EDMONTON - Who wouldn’t want to be part of space history?

That’s the bet behind an ambitious University of Alberta project to design, build, and launch the first made-in-Alberta satellite. With a team of 60 students working the technical side of the project, what’s now needed is $60,000 to get the satellite off the ground in 2015.

The fundraising campaign has moved online and anyone with at least five dollars can contribute, launching the university into a new era of philanthropy and space studies.

“We’re trying to make aerospace history in Alberta,” said Ian Mann, a physics professor at the university. “The idea was to reach out with the project, to touch not just the campus community or the Edmonton community, but the Alberta and even the Canadian community to share in the excitement of this opportunity.”

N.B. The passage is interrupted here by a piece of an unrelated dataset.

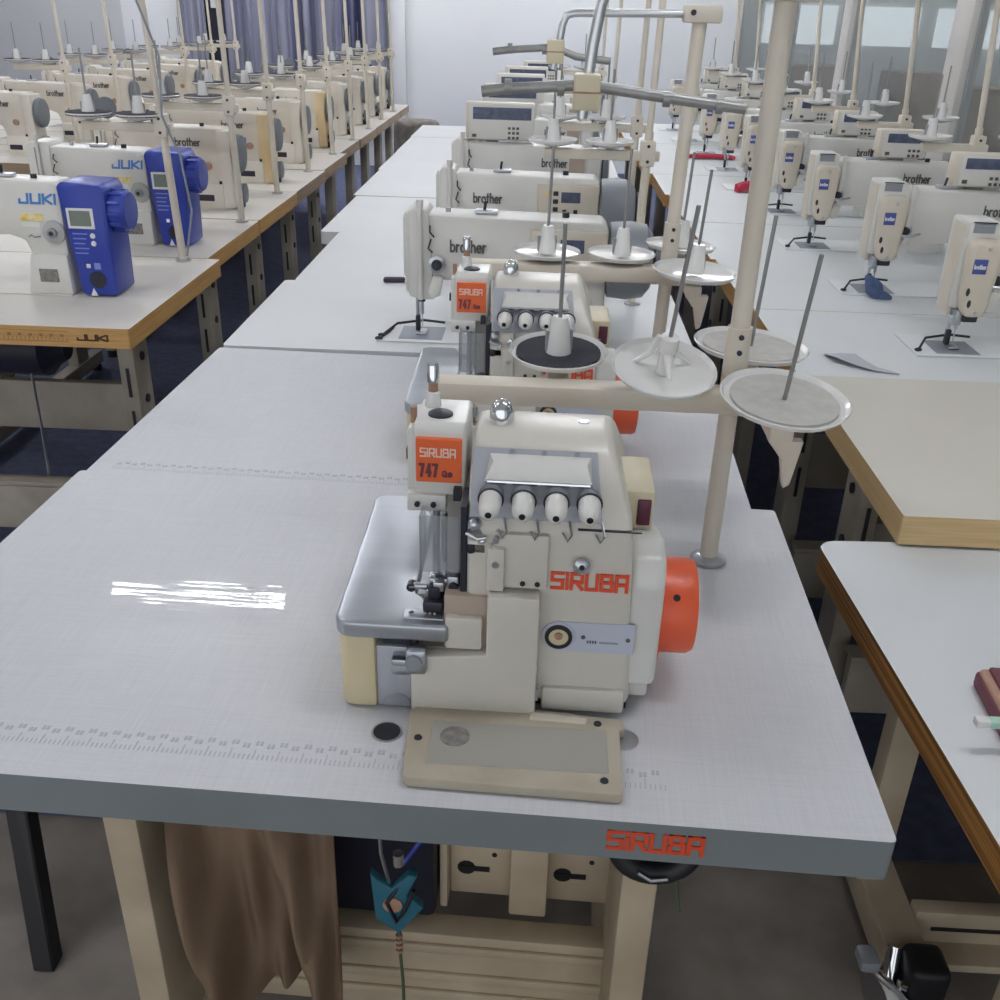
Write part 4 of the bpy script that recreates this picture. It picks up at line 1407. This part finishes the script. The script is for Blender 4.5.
br.tube([(-.075, -.06, .105), (-.045, -.075, .085), (-.01, -.09, .055), (.03, -.1, .035)], .006, 'chrome', 8)
br.box(-.095, -.062, -.07, -.03, .10, .125, 'grey', .008)
br.box(-.03, .0, -.075, -.06, .035, .085, 'chrome', .004)
br.cyl((-.035, -.05, .06), (-.025, -.02, .11), .012, 'chrome', 10)
br.obj('brake', ck)

cs = MB()
cs.box(0, .26, -.115, .085, .0, .024, 'maroon', .006, 3)
cs.box(.003, .258, -.113, .083, .016, .029, 'tan', .006, 3)
o = cs.obj('leather_case'); o.location = (.559, .945, .7055); o.rotation_euler = (0, 0, -.07)
tag(o, 'maroon leather case with worn tan rim at the right edge of the photo', 'case')
i_ = MB()
i_.box(.012, .255, -.11, .08, .026, .034, 'maroon', .004, 2)
i_.obj('cover', o)
gl = MB()
gl.box(0, .16, -.006, .006, 0, .010, 'mint', .002)
gl.box(-.014, .002, -.0062, .0062, .0002, .0102, 'disc', .002)
o = gl.obj('mint_stick'); o.location = (.527, .905, .7405); o.rotation_euler = (0, 0, .0)
tag(o, 'mint-green plastic strip resting across the maroon case', 'plastic strip')

# ================================================================== FOREGROUND FLOOR LEVEL
# brown cloth hung under the nearest table
def hanging_cloth():
    vs, fs = [], []
    nx, nz = 60, 24
    for j in range(nz + 1):
        v = j / nz
        for i in range(nx + 1):
            u = i / nx
            x = -.43 + .20 * u + .05 * v * (1 - u) * u
            z = .706 - .52 * v
            y = .90 + .030 * math.sin(9 * u - 3.4 * v) * (.25 + v) + .020 * math.sin(19 * u - 6 * v + 1) * (.15 + v) + .008 * math.sin(37 * u + 5 * v) * v + .03 * v * math.sin(3 * u)
            vs.append((x, y, z))
    for j in range(nz):
        for i in range(nx):
            a = j * (nx + 1) + i
            fs.append((a, a + nx + 1, a + nx + 2, a + 1))
    N = len(vs)
    vs += [(x, y + .004, z) for x, y, z in vs]
    fs += [tuple(k + N for k in reversed(f)) for f in fs]
    o = MB().add(vs, fs, 'cloth').obj('hanging_cloth')
    return tag(o, 'brown cloth hanging in folds under the nearest table', 'cloth')
hanging_cloth()

hk = thing('pull_hook', 'teal plastic hook tied with green cord hanging below the nearest table', 'hook', (-.128, .775, .711))
p = MB()
p.tube([(-.018, 0, 0), (-.016, 0, -.08), (-.008, 0, -.125)], .0022, 'steel', 6)
p.obj('hanger_rod', hk)
p = MB()
p.prism([(-.028, -.105), (-.02, -.115), (-.004, -.127), (.014, -.105), (.024, -.107), (.012, -.137), (.03, -.155), (.002, -.197), (-.024, -.175)], 'y', -.006, .006, 'teal', .002)
p.obj('hook_plate', hk)
p = MB()
p.cyl((.004, -.008, -.07), (.004, -.008, -.086), .006, 'chrome', 10)
p.obj('knob', hk)
p = MB()
p.cyl((-.004, -.008, -.15), (-.004, .0, -.15), .011, 'tan', 14)
q = MB()
q.tube([(.002, -.004, -.125), (-.01, -.009, -.145), (.0, -.009, -.175), (.01, -.009, -.155), (.02, -.008, -.125)], .0025, 'darkmetal', 6)
p.obj('washer', hk)
q.obj('tangled_thread', hk)
p = MB()
p.tube([(.002, 0, -.193), (.001, 0, -.22), (.004, 0, -.28), (.006, 0, -.46)], .0022, 'cordgreen', 6)
for z in (-.207, -.215, -.223, -.231):
    p.lathe([(.004, -.002), (.0045, 0), (.004, .002)], (.001, 0, z), (0, 0, 1), 'tan', 8)
p.obj('cord', hk)
MB().tube([(.006, .004, -.10), (.03, .02, -.07), (.06, .03, -.03), (.08, .03, -.004)], .003, 'blue', 6).obj('blue_wire', hk)

kn = thing('curved_pull', 'black curved handle under the orange-lettered table edge, dark cord trailing', 'handle', (.142, .738, .7055))
p = MB()
p.tube([(.037 * math.cos(math.radians(a_)), -.008 * abs(math.sin(math.radians(a_))), -.004 + .028 * math.sin(math.radians(a_))) for a_ in range(180, 361, 12)], .0125, 'black', 12)
p.box(-.03, .03, -.002, .01, -.02, .002, 'black', .004)
p.obj('grip', kn)
MB().tube([(-.018, -.022, -.020), (-.005, -.0245, -.027), (.012, -.0235, -.025)], .002, 'steel', 6).obj('pale_crescent', kn)  # thin pale crescent along the black grip
MB().tube([(.02, 0, -.03), (.026, .0, -.05), (.03, .005, -.075), (.034, .004, -.10)], .002, 'cordgreen', 6).obj('cord', kn)

sl = thing('stool', 'black stool mostly hidden under the left end of the nearest table', 'stool', (-.93, 1.36, 0), 0)
MB().lathe([(.17, 0), (.19, .008), (.19, .028), (.17, .04), (.0, .042)], (0, 0, .46), (0, 0, 1), 'black', 32).obj('seat', sl)
for (x, y) in ((1, -1), (-1, -1), (1, 1), (-1, 1)):
    l = MB()
    l.prism([(.0, 0), (.036, 0), (.036, .036), (.0, .036)], 'z', .0, .459, 'black', .003, 1, taper=lambda c, x=x, y=y: ((c[0] + .07 + (1 - c[2] / .465) * .07) * x, (c[1] + .09 + (1 - c[2] / .465) * .16) * y, c[2]))
    l.obj('leg', sl)

# end of the aisle
sk = MB()
sk.prism(arc(0, 0, .2, .14, 0, 360, 18)[:-1], 'z', 0, .62, 'sack', .05, 3, taper=lambda c: (c[0] * (1 + .15 * math.sin(6 * c[2])), c[1], c[2]))
o = sk.obj('sack'); o.location = (-1.02, 8.3, .004)
tag(o, 'lumpy grey-brown sack standing at the far end of the left aisle', 'sack')

# ================================================================== CAMERA, WORLD
pitch, tilt, yaw, H, f = math.radians(26.7), math.radians(1.6), math.radians(1.9), 1.455, 985.0
F = Vector((-math.sin(yaw) * math.cos(pitch), math.cos(yaw) * math.cos(pitch), -math.sin(pitch)))
Rt = Vector((math.cos(yaw), math.sin(yaw), 0))
U = Rt.cross(F)
r_ = math.cos(tilt) * Rt + math.sin(tilt) * U
u_ = -math.sin(tilt) * Rt + math.cos(tilt) * U
cam = bpy.data.objects.new('camera', bpy.data.cameras.new('camera'))
COL.objects.link(cam)
cam.matrix_world = Matrix(((r_.x, u_.x, -F.x, 0), (r_.y, u_.y, -F.y, 0), (r_.z, u_.z, -F.z, H), (0, 0, 0, 1)))
cam.data.sensor_width = 36
cam.data.lens = 36 * f / 1000.0
cam.data.clip_start = .02
bpy.context.scene.camera = cam
w = bpy.data.worlds.new('world')
bpy.context.scene.world = w
w.use_nodes = True
w.node_tree.nodes['Background'].inputs['Color'].default_value = (.92, .95, 1, 1)
w.node_tree.nodes['Background'].inputs['Strength'].default_value = 0.65
vs_ = bpy.context.scene.view_settings
vs_.view_transform = 'Standard'
vs_.look = 'None'
vs_.gamma = 1
vs_.exposure = 0.94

The public call for funds online, crowdfunding, has been used at universities for about three years, said O’Neil Outar, vice-president of advancement at the U of A. It allows scholars to tap into groups other than university alumni and reach those who might not be signing hefty donor cheques every year.

It’s getting “people who have a shared interest in making an impact but perhaps can’t make the big donation. But (they) are able to do it collectively,” Outar said. “We’re looking at funds for projects where relatively small dollars can have a huge impact.”

The donor call for the space weather satellite, for example, was mentioned through Aurora Watch, a list serve of 26,000 people who receive email alerts on the probability of seeing an aurora.

Outar said the crowdfunding model dates back more than a century, when public appeals were printed in newspapers to help complete the Statue of Liberty. Children sent in penny contributions.

View:  Waterloo-based Research and Peer Review Crowdfunding portal

In the social media age, attracting $5, $20, or $100 contributions isn’t a sure bet. The projects most successfully pitched to a crowd generally offer donors the chance to make a tangible impact. As an incentive for the space launch, for example, those who contribute $100 or more will have their names engraved on a nanochip that will accompany the satellite if it gets to take off.

The U of A’s space weather satellite would launch with a swarm of 49 other satellites from a rocket in Brazil. The satellite would operate for three months, collecting data on space weather and how extreme events could affect global infrastructure.

“We’re interested in how the sun influences the outer atmosphere of the planet,” Mann said. “These big space storms that are driven by explosions on the sun can cause space radiation around our planet which can knock out satellites and also cause damage to ground-based infrastructure, including threatening power grids.”